When the Gestapo stormed Sendler’s home to question her, one of her cohorts had the wherewithal to tuck the list into her bra. After that encounter, Sendler never kept the lists at home again. In the fall of 1943, Sendler was arrested, beaten and tortured by the Gestapo, who fractured her feet and legs with clubs. She kept mum and eventually went into shock — something she said saved her from disclosing secrets.

Sendler was sentenced to death. But Zegota, the code name for the Council for Aid to Jews, an underground operation, bribed a German officer to spare her life.

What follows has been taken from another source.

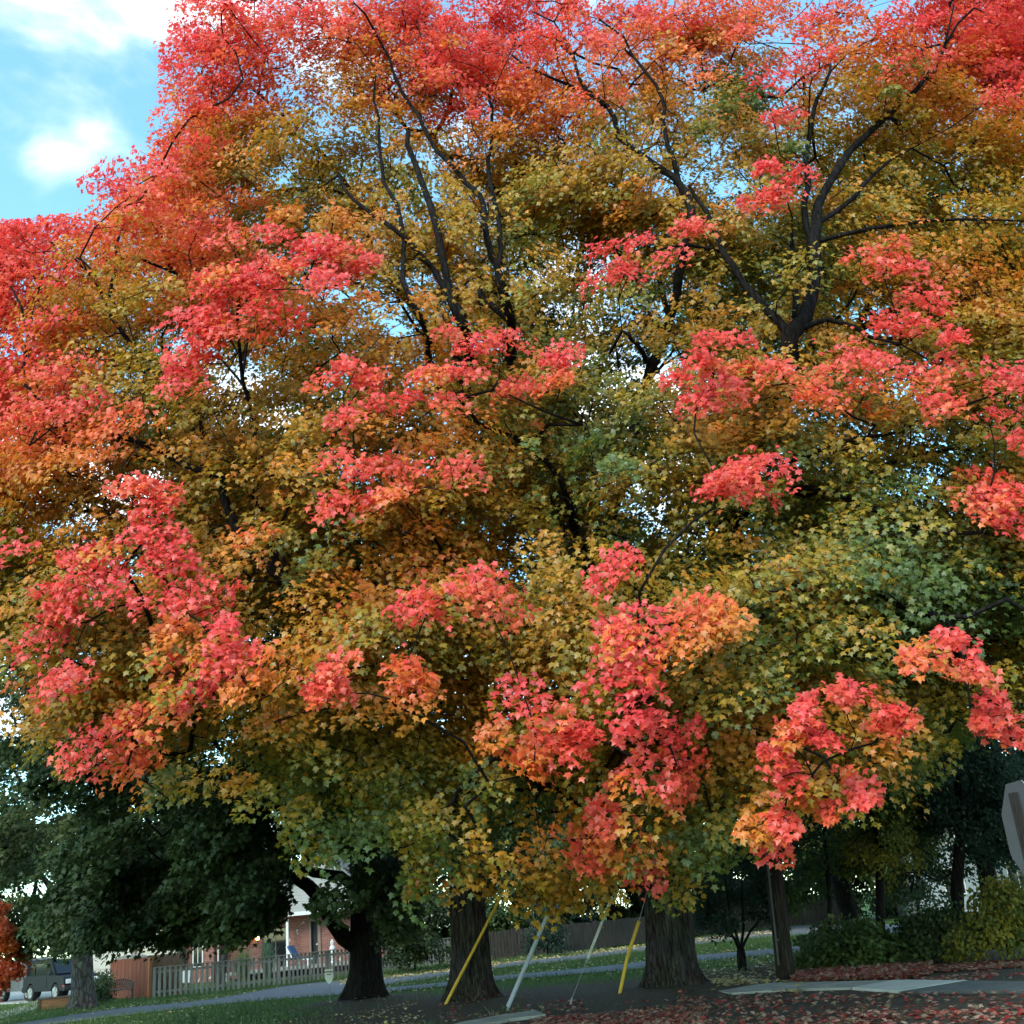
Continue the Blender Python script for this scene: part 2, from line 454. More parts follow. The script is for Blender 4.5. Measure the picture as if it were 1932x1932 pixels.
# bright boughs that hang in front: (u, v, ru, rv, redness, depth offset)
RED = [(1190,1070,75,45,.03,0),(1250,1130,90,50,.03,0),(1150,1190,80,60,.04,0),(1245,1225,65,50,.03,-.2),(1160,1260,85,55,.02,-.3),(1210,1330,75,55,.03,-.3),(1130,1360,70,55,.06,-.2),
(1260,1400,80,55,.1,0),(1310,1440,60,45,.18,0),(1180,1430,80,50,.1,-.3),(1150,1500,60,45,.06,-.2),(1230,1500,75,40,.2,0),(1110,1570,50,38,.33,0),(1180,1570,55,40,.4,0),(1210,1625,32,26,.12,0),(1130,1610,50,33,.5,.2),(1120,1600,25,18,.15,-.1),
(1010,1300,60,45,.12,0),(980,1370,65,45,.28,0),(990,1420,50,40,.3,0),(1050,1400,45,40,.12,0),(1330,1180,50,35,.38,.2),(1385,1165,30,28,.5,.2),(1310,1140,40,25,.25,.1),
(820,1090,60,40,.15,0),(900,1095,65,35,.18,0),(790,1145,45,30,.1,0),(940,1125,30,25,.15,0),(650,1260,65,45,.17,0),(730,1270,70,40,.25,0),(630,1310,45,30,.14,0),(780,1300,35,25,.4,.2),
(510,1245,55,38,.46,-.3),(470,1275,35,25,.46,-.2),(390,1285,40,18,.02,0),
(100,1035,95,30,.03,0),(230,1000,90,50,.03,-.2),(180,1070,100,55,.03,-.2),(290,1050,80,55,.05,-.2),(130,1130,70,50,.08,0),(220,1120,70,50,.03,-.2),(330,1110,70,50,.05,-.2),(390,1090,70,45,.06,-.1),(400,1170,70,50,.02,-.2),(430,1220,45,40,.02,-.2),(130,1200,60,55,.06,0),(130,1260,30,30,.03,0),(280,940,60,45,.1,0),(250,920,40,30,.2,0),(300,1170,60,35,.35,.3),
(150,1400,60,35,.2,0),(220,1370,55,30,.26,0),(210,1420,60,35,.2,0),(300,1350,60,45,.4,.1),(330,1290,60,45,.45,.1),(260,1450,28,35,.32,0),(290,1250,45,30,.4,.1),
(480,500,110,60,.05,-.2),(570,500,90,50,.06,-.2),(400,560,95,70,.04,-.2),(370,640,85,75,.03,-.2),(470,600,60,50,.07,-.2),(650,475,85,45,.08,-.2),(440,470,70,45,.05,0),(520,460,70,45,.05,0),(600,450,70,45,.07,0),(680,475,60,38,.1,0),(430,540,80,50,.03,0),(540,530,70,45,.04,0),(380,600,70,50,.04,-.1),(360,660,60,50,.02,-.1),(340,700,40,28,.02,-.1),(600,520,40,30,.08,0),(430,620,40,40,.1,0),(520,590,40,30,.1,0),(690,570,60,35,.4,.2),(760,560,50,35,.42,.2),
(860,650,70,40,.04,0),(950,650,70,40,.03,0),(1040,660,55,40,.05,0),(900,690,60,30,.08,0),(1060,710,40,35,.12,0),(820,720,60,35,.1,0),(700,730,60,35,.12,0),(640,700,50,25,.1,0),(660,770,50,28,.06,0),(760,760,50,30,.12,0),(850,770,45,25,.2,0),(960,720,50,25,.2,0),(660,890,50,40,.08,0),(700,920,50,22,.1,0),(760,880,50,30,.25,0),(850,880,40,30,.15,0),(640,930,30,18,.06,0),
(1170,480,50,35,.04,0),(1230,470,50,35,.04,0),(1170,525,45,30,.05,0),(1300,440,55,28,.08,0),(1340,415,40,28,.12,0),(1440,320,40,32,.05,0),(1490,330,40,30,.06,0),(1430,365,30,22,.05,0),(1470,370,40,25,.15,.2),
(1450,150,45,40,.06,0),(1500,130,45,40,.06,0),(1470,200,40,32,.05,0),(1540,120,35,35,.12,0),(1560,90,40,35,.1,0),
(1340,660,60,35,.04,0),(1410,660,60,38,.05,0),(1320,710,55,40,.04,0),(1380,720,55,30,.08,0),(1300,770,35,38,.07,0),(1460,680,30,25,.1,0),(1390,880,50,28,.1,0),(1340,910,45,28,.13,0),(1390,920,40,25,.07,0),(1430,870,30,22,.1,0),
(1640,490,40,40,.1,0),(1680,470,30,30,.15,0),(1700,530,70,45,.08,0),(1770,560,60,38,.08,0),(1640,590,60,45,.1,0),(1720,600,60,40,.05,0),(1600,640,60,38,.05,0),(1680,660,55,38,.08,0),(1740,670,55,35,.06,0),(1550,690,50,35,.15,0),(1550,750,50,35,.2,0),(1620,740,40,30,.22,0),(1810,660,60,38,.06,0),(1870,690,60,40,.05,0),(1920,700,50,40,.05,0),(1890,760,55,40,.04,0),(1800,740,50,35,.12,0),(1920,810,40,40,.06,0),(1880,900,45,30,.15,0),(1910,950,50,40,.08,0),(1880,985,35,28,.12,0),(1860,940,30,24,.25,.1),
(1750,1230,55,28,.09,-.5),(1800,1225,45,25,.09,-.5),(1740,1270,50,28,.2,-.4),(1820,1280,40,25,.2,-.4),(1880,1340,45,30,.06,-.6),(1900,1390,45,38,.07,-.6),(1860,1380,30,22,.12,-.5),(1650,1375,55,22,.13,-.5),(1690,1360,35,18,.12,-.5),(1600,1325,35,25,.1,-.4),(1520,1350,45,32,.06,-.5),(1500,1390,40,28,.05,-.5),(1550,1410,38,24,.1,-.5),(1470,1440,35,26,.09,-.5),(1480,1480,28,18,.12,-.5),(1570,1480,40,28,.25,-.6),(1630,1515,40,25,.1,-.8),(1580,1540,40,25,.22,-.8),(1520,1530,35,28,.4,-.6),(1480,1570,35,28,.2,-.8),(1465,1605,30,22,.1,-.9),(1420,1580,30,28,.45,-.6),(1430,1530,45,35,.6,-.4),(1530,1470,45,35,.62,-.3),
(340,60,60,60,.03,.3),(310,120,40,40,.02,.3),(400,30,60,50,.05,.3),(360,170,60,50,.06,.3),(300,230,45,40,.04,.3),(330,270,60,45,.08,.3),(230,310,55,35,.04,.3),(280,340,60,40,.1,.3),(190,350,45,40,.05,.3),(230,400,60,40,.1,.3),(120,445,70,35,.04,.3),(50,440,60,30,.04,.3),(40,510,60,40,.06,.3),(120,500,60,38,.12,.3),(60,590,65,45,.06,.3),(30,660,55,45,.08,.3),(100,680,50,40,.12,.3),(130,740,45,32,.04,.2),(60,770,50,30,.15,.3),(200,770,70,30,.3,.2),(230,800,60,28,.32,.2),(110,850,50,30,.35,.3),(170,870,60,30,.4,.3),(20,800,40,40,.15,.3),
(440,110,60,50,.15,.3),(520,40,60,50,.12,.3),(620,30,60,45,.15,.3),(720,40,60,45,.1,.3),(860,70,60,45,.08,.2),(880,140,55,45,.06,.2),(900,200,45,40,.06,.2),(960,90,60,50,.1,.2),(1030,40,60,45,.12,.2),(1120,60,60,45,.12,.2),(1110,160,50,40,.2,.3),(1190,40,55,40,.08,.2),(1330,120,50,40,.25,.3),(1420,40,60,45,.15,.3),(1530,40,60,45,.1,.2),(1650,40,60,45,.08,.2),(1690,100,50,40,.1,.2),(1760,50,55,45,.06,.2),(1860,60,55,45,.06,.2),(1830,110,55,40,.05,.2),(1900,130,50,45,.06,.2),(1870,180,45,35,.08,.2),(1250,90,45,35,.3,.3),(1170,170,45,35,.25,.3)]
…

He dug a hole under the side door of Pawiak prison where Sendler was held, and allowed her to limp away to the aid of a few Zegota members.

“The official announcement was she was listed as a shot person,” Sendler’s daughter said. That was something that Sendler later saw for herself on one of the many posters listing the executed. The German officer was shipped to the Eastern front. “When the Germans found out who helped her, they didn’t want to admit that it happened because it shouldn’t have,” her daughter said. “My mother only met the German officer once — when he gave her the signal she should run and escape.”

Once free, she assumed a new identity and lived in hiding, even skipping her mother’s funeral to avoid the Gestapo. After the war, she dug up the bottles to try to reunite the children with their parents. Even now, her will is steely. “Her message is, ‘Peace is most important,'” Janina Sendler said. “She expects people will want to do their part to keep peace in the world.”